CHIHEI HATAKEYAMA – Mist
(White Paddy Mountain, 2015)
Nell’immaginario di naturalismo ambientale di Chihei Hatakeyama, le burrasche invernali del recente “Winter Storm” hanno lasciato spazio ai vapori di una primavera ancora timida, che avvolge il paesaggio in un’affascinante coltre nebbiosa. I sei brani di “Mist” rappresentano la traduzione in flusso sonoro puro di tale transizione da parte del sensibile artista giapponese, che torna così ad effondere le frequenze più basse e avvolgenti della sua tavolozza ambient-drone.

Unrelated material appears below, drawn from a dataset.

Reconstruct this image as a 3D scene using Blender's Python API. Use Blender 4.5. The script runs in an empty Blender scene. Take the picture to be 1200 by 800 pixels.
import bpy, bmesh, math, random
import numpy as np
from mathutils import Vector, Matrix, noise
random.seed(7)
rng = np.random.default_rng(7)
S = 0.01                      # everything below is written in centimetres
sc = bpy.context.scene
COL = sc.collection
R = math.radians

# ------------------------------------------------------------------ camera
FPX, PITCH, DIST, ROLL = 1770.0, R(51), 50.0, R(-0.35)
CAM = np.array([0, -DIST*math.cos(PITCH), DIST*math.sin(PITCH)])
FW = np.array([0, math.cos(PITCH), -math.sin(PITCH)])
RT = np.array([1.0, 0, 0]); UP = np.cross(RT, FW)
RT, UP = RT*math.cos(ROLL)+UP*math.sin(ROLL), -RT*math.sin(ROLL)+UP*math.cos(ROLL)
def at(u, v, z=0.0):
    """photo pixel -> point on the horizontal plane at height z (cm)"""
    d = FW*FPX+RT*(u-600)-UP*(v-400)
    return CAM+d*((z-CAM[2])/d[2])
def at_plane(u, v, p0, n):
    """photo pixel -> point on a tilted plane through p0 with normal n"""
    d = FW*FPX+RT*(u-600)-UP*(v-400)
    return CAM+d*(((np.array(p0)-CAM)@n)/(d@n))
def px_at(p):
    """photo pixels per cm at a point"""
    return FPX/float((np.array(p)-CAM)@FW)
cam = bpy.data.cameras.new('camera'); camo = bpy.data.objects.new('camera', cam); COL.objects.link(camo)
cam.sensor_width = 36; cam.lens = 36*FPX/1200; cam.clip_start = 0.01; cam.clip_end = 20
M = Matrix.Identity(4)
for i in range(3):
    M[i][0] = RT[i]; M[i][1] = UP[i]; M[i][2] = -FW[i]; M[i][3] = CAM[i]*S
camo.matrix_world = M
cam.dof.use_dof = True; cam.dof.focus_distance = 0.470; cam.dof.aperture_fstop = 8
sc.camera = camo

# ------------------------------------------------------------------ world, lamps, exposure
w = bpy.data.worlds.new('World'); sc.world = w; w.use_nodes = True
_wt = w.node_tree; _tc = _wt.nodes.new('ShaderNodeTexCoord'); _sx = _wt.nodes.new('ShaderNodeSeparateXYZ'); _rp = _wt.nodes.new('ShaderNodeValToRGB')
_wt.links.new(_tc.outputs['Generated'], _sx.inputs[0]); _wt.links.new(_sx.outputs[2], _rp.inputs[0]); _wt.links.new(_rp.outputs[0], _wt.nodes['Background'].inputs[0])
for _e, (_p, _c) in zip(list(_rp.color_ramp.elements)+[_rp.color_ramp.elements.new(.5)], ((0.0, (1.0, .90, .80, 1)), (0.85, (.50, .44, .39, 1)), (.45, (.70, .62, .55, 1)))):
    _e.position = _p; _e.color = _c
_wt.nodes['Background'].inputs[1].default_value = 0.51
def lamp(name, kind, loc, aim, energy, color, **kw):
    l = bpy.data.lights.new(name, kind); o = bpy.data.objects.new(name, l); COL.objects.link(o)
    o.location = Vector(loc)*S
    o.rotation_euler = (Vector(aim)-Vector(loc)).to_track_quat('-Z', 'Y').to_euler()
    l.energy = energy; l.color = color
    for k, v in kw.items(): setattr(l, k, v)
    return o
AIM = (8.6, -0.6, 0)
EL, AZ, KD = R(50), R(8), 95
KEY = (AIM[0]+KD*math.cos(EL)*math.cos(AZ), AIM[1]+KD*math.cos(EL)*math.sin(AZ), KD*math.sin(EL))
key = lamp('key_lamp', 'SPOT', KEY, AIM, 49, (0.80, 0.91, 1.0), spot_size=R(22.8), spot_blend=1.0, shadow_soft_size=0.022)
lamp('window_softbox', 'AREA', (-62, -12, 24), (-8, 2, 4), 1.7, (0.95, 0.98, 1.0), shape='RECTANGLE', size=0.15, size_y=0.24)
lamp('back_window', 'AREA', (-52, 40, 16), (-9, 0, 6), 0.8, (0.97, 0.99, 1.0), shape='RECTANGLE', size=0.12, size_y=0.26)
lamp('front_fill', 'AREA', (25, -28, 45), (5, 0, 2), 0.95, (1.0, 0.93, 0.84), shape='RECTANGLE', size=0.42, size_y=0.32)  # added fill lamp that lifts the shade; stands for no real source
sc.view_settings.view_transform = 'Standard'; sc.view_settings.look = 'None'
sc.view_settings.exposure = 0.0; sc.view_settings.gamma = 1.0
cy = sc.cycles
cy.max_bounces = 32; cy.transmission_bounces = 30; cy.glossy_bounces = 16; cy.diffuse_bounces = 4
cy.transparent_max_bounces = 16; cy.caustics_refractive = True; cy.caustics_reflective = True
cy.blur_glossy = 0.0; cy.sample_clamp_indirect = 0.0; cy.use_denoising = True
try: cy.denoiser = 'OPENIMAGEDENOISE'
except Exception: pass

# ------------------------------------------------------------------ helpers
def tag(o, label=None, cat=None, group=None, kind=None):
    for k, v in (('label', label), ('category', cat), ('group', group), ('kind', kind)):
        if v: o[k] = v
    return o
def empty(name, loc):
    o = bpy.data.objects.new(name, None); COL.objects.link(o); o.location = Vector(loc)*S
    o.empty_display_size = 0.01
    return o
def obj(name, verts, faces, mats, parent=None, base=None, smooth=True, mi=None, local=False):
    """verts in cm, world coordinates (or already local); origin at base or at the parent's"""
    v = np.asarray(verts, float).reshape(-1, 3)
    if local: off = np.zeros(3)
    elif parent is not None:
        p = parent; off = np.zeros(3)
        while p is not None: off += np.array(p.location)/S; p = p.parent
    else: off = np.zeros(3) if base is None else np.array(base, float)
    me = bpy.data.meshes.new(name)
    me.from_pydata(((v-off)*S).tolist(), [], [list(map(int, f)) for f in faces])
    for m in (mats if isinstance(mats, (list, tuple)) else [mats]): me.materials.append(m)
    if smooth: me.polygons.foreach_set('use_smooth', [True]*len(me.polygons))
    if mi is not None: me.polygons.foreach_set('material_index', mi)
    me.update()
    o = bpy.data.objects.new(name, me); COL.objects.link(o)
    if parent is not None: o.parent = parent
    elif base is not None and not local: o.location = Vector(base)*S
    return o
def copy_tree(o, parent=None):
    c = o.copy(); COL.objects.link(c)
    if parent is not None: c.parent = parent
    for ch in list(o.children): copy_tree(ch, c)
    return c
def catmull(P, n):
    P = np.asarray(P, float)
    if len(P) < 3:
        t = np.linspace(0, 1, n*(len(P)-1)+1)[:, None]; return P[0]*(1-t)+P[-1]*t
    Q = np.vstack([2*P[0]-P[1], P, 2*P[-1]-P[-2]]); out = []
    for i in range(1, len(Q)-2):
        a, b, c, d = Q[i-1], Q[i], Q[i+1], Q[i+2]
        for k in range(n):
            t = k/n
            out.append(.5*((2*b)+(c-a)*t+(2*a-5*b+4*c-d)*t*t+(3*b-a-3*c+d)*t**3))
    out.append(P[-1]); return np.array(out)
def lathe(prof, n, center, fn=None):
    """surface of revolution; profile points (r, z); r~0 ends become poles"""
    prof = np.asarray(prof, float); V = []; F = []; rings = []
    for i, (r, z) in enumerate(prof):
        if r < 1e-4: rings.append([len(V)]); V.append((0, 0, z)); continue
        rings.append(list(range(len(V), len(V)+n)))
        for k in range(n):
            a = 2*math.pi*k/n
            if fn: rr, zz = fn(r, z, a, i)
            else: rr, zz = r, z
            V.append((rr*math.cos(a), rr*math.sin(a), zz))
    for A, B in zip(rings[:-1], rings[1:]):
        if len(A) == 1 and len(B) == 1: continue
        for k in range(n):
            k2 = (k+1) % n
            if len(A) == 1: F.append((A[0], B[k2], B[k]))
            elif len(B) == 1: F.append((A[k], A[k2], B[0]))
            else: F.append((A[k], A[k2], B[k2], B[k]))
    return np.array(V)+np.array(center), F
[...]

Ancora una volta, come nello stesso predecessore e fin dai tempi di “Ghostly Garden” (2010), si tratta della parte più convincente della sua sperimentazione, distillata in una materia sonora, appunto, vaporosa e inafferrabile ma anche coinvolgente, con la sua equilibrata miscela di drone finissimi e morbide modulazioni che li fanno evolvere in densi moti convettivi.
L’ambience dell’artista giapponese è variazione nella continuità, quiete in movimento, perfettamente effigiata dalle maestose rifrazioni di “Spherulite” e “Lone Wolf In A Heavy Snow”, elevata a sintesi di materiale e immaginario nella visionaria “A Silver Fence To Prevent The Entrance Of Horses” e infine sublimata nei lenti snodi che popolano i quasi dodici minuti della conclusiva “Nangoku”.
Unico elemento tangibile tra le spesse sospensioni ambientali di Hatakeyama sono i field recordings ornitologici della prima parte di “Glitter”, ben presto dispersi nell’esondazione nebbiosa che pervade l’intero corso di un lavoro che suggerisce quiete e abbandono agli elementi naturali più magici e impalpabili.